Task details:
Retype only the lines below from the one with "Reconstruct this image" to the one with "axis=-1, keepdims=True), 1e-9)", inclusive, skipping every image.

Listed entries:
[Start]

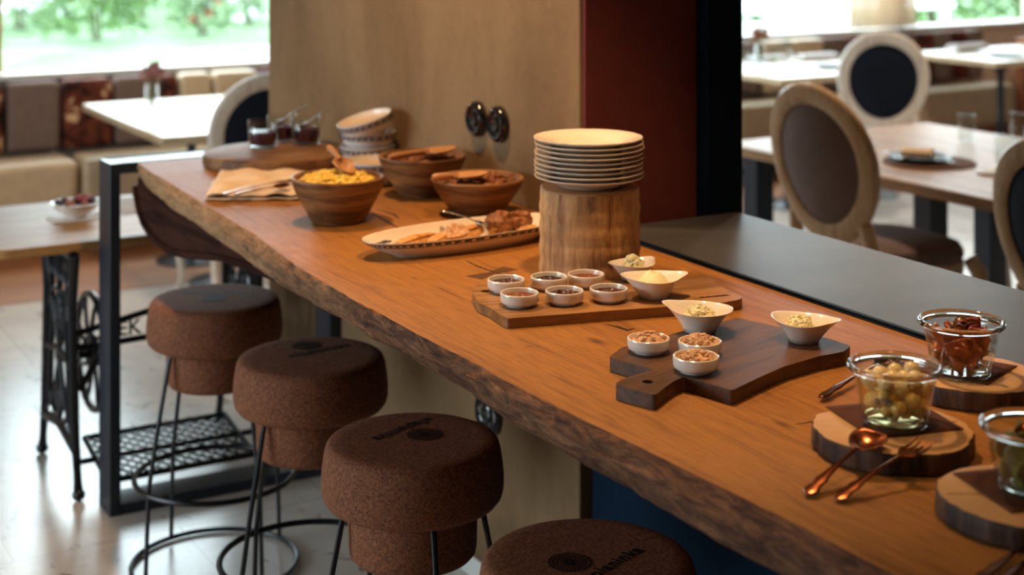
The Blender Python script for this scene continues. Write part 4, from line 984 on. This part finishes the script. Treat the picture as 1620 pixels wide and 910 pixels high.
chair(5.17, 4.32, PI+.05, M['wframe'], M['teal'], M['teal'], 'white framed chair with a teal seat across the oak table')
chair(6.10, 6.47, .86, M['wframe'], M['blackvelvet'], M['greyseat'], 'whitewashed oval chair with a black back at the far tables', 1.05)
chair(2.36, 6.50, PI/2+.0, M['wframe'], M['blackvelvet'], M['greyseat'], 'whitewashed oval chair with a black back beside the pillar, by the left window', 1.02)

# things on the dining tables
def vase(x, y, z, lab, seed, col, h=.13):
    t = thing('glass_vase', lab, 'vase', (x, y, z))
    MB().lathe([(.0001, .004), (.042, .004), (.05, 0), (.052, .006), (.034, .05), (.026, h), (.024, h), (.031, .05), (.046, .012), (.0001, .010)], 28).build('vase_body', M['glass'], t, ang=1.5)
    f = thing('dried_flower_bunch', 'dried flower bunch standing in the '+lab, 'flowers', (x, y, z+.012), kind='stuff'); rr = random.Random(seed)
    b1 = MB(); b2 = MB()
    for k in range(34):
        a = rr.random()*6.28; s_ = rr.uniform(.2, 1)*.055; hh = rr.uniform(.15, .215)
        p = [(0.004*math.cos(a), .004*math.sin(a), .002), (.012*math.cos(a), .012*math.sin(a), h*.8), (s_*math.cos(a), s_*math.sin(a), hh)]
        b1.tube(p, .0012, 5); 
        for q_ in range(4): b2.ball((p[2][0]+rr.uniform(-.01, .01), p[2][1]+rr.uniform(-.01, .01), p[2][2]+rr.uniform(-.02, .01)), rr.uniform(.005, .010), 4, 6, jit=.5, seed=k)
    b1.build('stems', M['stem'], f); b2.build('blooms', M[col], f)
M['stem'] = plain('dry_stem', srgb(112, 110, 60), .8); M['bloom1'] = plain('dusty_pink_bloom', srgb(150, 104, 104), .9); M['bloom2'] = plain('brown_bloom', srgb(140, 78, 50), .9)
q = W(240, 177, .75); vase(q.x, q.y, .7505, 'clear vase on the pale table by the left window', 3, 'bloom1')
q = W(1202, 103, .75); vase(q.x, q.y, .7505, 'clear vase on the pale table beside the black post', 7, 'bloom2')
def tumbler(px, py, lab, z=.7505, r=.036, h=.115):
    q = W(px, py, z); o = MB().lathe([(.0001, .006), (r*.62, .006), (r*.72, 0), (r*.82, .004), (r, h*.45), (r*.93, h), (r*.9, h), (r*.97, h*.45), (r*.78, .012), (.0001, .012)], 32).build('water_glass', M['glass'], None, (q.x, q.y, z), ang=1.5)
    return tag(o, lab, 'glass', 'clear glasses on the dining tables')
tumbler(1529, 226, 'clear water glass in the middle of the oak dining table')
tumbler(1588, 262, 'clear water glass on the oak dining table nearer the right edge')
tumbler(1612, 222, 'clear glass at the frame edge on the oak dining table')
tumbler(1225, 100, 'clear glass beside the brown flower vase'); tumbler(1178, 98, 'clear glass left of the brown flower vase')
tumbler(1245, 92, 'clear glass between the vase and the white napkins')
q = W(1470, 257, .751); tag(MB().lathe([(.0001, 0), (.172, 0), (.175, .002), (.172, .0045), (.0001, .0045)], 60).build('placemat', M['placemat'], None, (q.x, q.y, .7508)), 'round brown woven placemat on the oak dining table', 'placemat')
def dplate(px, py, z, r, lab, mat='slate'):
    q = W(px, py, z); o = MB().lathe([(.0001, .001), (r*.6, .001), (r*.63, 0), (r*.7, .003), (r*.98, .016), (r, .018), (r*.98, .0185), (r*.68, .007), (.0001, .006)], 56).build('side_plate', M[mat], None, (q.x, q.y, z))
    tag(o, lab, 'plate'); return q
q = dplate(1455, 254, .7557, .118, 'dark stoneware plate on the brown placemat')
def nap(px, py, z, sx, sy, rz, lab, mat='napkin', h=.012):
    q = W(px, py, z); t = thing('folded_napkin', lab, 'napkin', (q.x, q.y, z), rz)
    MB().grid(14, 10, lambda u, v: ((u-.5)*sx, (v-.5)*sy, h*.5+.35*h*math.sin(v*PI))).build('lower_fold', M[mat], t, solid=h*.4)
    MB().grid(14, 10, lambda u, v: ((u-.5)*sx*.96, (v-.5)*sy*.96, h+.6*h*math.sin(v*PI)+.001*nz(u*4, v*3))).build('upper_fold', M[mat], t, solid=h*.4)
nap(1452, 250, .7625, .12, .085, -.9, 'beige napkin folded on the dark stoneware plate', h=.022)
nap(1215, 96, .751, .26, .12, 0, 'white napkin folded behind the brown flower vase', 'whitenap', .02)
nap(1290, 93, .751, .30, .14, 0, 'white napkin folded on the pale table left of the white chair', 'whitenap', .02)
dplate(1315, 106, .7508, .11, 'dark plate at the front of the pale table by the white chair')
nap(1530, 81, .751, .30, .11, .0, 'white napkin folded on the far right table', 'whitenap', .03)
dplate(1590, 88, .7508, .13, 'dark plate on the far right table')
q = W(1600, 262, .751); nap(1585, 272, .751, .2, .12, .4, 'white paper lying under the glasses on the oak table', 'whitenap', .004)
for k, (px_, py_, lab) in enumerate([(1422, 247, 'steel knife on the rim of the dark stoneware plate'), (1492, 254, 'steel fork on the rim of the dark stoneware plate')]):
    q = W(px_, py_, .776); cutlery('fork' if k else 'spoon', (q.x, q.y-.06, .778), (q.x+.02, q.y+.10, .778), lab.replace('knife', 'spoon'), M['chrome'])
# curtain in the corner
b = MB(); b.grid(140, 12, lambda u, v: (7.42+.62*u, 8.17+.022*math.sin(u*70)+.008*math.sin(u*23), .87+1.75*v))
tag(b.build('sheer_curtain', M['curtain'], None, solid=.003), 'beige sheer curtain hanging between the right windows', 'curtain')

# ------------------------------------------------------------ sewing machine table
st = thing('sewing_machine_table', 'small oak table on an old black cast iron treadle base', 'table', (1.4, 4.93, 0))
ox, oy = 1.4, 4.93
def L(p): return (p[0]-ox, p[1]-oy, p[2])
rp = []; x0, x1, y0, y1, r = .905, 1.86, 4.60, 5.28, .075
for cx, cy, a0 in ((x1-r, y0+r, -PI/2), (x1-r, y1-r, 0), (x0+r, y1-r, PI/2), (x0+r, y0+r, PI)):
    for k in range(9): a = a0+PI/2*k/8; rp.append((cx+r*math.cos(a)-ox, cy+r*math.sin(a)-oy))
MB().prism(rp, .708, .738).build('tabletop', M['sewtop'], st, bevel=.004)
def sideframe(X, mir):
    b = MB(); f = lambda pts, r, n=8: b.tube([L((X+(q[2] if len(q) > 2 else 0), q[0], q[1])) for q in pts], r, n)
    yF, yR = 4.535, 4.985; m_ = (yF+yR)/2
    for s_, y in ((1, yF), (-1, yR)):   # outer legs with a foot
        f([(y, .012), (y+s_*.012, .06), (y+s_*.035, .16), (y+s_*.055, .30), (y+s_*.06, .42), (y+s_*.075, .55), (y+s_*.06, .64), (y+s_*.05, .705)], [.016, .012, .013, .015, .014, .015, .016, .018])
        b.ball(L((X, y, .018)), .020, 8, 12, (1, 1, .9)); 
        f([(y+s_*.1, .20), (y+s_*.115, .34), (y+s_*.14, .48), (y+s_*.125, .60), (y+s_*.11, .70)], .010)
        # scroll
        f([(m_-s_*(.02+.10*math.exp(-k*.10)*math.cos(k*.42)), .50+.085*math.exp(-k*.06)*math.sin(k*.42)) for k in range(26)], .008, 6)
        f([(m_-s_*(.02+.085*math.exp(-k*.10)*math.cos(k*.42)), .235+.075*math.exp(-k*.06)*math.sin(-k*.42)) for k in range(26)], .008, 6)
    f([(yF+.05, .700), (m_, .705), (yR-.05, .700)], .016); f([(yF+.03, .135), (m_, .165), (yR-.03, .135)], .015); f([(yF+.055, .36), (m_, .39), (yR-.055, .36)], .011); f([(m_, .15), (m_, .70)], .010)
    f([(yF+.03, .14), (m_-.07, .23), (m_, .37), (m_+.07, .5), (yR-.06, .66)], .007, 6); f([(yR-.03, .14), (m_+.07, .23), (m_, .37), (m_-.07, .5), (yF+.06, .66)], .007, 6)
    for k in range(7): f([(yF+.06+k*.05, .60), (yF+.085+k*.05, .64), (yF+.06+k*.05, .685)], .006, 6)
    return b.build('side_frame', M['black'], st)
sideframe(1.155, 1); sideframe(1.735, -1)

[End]
[Start]

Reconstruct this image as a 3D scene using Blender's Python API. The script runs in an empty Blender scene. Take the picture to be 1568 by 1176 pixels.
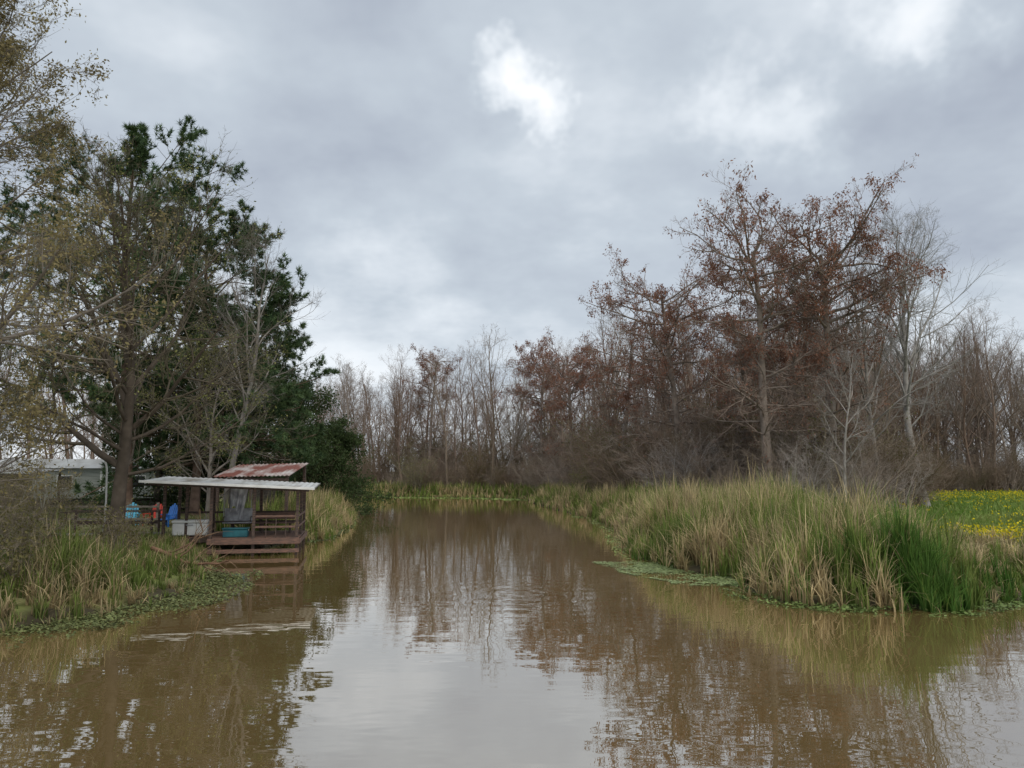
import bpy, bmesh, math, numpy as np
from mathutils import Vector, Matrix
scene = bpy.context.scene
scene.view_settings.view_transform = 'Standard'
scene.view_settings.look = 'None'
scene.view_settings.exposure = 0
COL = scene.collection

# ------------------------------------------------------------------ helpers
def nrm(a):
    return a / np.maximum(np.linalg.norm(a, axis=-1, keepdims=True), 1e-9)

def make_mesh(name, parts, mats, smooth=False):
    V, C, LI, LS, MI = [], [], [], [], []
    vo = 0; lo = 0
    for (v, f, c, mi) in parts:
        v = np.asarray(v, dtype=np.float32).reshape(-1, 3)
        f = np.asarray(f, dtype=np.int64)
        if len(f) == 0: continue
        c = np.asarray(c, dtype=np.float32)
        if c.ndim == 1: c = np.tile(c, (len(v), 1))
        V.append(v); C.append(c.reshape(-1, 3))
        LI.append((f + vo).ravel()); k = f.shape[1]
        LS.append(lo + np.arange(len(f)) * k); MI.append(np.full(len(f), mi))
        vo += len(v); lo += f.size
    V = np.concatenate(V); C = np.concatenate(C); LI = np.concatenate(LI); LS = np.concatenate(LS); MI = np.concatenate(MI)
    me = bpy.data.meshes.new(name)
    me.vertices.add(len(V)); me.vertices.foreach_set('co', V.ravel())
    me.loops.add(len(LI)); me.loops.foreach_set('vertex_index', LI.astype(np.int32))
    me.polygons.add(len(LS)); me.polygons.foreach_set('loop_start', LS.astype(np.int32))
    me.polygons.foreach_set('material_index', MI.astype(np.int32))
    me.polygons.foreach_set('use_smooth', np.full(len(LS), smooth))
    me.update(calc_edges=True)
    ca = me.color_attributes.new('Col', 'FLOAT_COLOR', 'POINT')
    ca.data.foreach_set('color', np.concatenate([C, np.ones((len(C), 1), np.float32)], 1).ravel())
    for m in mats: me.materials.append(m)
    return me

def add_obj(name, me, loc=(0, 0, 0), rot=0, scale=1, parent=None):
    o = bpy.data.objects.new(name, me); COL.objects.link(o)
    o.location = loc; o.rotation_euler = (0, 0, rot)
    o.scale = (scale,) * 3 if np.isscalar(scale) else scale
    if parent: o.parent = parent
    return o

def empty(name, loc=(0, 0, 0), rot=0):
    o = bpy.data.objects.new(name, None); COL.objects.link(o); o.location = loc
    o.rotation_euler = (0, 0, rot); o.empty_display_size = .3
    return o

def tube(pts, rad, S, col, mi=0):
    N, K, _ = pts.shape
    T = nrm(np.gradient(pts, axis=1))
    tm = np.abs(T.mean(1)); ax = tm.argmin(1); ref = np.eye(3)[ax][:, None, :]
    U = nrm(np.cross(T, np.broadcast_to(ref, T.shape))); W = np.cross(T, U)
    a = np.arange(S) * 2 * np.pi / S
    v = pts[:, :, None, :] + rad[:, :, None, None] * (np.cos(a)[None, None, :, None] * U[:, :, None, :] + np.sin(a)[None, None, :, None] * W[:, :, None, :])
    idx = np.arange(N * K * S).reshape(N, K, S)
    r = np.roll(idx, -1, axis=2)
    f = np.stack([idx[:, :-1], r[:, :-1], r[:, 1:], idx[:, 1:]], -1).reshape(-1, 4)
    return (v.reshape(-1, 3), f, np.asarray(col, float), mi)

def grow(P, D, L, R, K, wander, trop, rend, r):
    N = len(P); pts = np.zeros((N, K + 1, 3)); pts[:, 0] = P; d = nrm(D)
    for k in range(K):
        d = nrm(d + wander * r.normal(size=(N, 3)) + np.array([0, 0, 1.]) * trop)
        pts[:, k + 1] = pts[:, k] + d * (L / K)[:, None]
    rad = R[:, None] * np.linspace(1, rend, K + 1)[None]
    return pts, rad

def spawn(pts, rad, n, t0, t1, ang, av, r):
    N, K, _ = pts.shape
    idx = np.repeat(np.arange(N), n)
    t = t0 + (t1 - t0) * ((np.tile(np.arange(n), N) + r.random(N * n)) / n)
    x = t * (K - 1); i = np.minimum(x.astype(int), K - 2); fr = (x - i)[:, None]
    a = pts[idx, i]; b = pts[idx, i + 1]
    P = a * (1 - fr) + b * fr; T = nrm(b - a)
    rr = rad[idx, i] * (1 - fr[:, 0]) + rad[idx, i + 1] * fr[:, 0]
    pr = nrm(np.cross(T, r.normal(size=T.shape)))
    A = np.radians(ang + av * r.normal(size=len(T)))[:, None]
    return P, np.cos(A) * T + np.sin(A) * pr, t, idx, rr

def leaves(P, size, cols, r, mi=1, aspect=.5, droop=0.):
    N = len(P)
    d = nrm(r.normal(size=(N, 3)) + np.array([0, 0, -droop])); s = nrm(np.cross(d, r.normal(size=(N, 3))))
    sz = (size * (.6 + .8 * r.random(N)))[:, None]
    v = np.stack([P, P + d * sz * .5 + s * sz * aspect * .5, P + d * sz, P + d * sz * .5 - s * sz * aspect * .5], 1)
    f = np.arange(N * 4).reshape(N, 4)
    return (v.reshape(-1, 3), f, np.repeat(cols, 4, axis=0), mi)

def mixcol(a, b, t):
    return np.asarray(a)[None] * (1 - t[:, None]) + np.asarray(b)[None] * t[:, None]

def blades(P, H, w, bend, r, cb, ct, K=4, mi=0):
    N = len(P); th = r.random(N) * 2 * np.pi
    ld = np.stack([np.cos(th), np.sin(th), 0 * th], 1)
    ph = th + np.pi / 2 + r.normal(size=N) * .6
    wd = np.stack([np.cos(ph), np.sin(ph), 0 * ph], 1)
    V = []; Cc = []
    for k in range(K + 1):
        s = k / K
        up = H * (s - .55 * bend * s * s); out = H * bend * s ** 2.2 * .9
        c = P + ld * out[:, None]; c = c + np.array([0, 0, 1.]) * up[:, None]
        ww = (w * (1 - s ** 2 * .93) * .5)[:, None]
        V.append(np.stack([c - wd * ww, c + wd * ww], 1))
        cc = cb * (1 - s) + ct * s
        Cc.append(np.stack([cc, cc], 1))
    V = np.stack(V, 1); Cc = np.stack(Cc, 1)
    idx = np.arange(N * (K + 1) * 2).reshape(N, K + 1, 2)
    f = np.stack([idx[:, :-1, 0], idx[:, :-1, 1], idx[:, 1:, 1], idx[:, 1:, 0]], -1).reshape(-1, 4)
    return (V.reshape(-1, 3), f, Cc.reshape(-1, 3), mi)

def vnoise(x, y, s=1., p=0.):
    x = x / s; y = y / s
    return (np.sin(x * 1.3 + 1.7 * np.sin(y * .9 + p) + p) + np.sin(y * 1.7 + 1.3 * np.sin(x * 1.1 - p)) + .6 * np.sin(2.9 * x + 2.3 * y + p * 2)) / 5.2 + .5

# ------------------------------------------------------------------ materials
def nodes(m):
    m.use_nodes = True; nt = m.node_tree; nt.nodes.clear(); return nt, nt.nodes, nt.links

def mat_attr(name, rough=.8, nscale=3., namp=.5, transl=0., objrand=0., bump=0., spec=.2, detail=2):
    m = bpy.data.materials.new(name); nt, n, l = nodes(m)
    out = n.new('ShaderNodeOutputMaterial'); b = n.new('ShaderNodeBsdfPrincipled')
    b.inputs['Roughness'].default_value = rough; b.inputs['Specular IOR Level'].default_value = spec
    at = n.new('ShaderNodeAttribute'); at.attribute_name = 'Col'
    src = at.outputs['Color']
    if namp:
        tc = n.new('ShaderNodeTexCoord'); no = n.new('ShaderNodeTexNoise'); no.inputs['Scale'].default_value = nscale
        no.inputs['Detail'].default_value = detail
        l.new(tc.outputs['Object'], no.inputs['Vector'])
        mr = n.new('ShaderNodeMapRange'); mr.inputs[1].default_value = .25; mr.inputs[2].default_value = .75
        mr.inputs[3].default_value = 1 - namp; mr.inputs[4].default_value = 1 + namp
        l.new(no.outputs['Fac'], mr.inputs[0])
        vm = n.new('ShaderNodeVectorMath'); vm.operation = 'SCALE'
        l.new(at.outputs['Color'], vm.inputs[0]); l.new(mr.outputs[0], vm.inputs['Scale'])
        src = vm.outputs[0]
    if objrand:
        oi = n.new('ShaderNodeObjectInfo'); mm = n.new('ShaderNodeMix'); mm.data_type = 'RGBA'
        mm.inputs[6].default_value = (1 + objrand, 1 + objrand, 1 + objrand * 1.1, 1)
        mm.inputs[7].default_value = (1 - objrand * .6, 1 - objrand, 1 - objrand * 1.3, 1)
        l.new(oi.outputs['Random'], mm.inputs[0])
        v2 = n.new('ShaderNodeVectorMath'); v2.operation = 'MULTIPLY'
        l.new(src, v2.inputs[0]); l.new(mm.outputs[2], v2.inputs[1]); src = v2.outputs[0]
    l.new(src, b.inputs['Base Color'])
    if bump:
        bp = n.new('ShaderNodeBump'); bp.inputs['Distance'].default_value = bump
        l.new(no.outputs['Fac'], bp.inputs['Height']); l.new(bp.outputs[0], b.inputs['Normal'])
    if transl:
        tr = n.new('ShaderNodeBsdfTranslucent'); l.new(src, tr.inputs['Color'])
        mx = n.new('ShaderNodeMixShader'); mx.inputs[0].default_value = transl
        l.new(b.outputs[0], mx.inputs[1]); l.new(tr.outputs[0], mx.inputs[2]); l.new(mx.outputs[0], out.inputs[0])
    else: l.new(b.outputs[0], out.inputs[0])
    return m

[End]

Expected answer:
Reconstruct this image as a 3D scene using Blender's Python API. The script runs in an empty Blender scene. Take the picture to be 1568 by 1176 pixels.
import bpy, bmesh, math, numpy as np
from mathutils import Vector, Matrix
scene = bpy.context.scene
scene.view_settings.view_transform = 'Standard'
scene.view_settings.look = 'None'
scene.view_settings.exposure = 0
COL = scene.collection

# ------------------------------------------------------------------ helpers
def nrm(a):
    return a / np.maximum(np.linalg.norm(a, axis=-1, keepdims=True), 1e-9)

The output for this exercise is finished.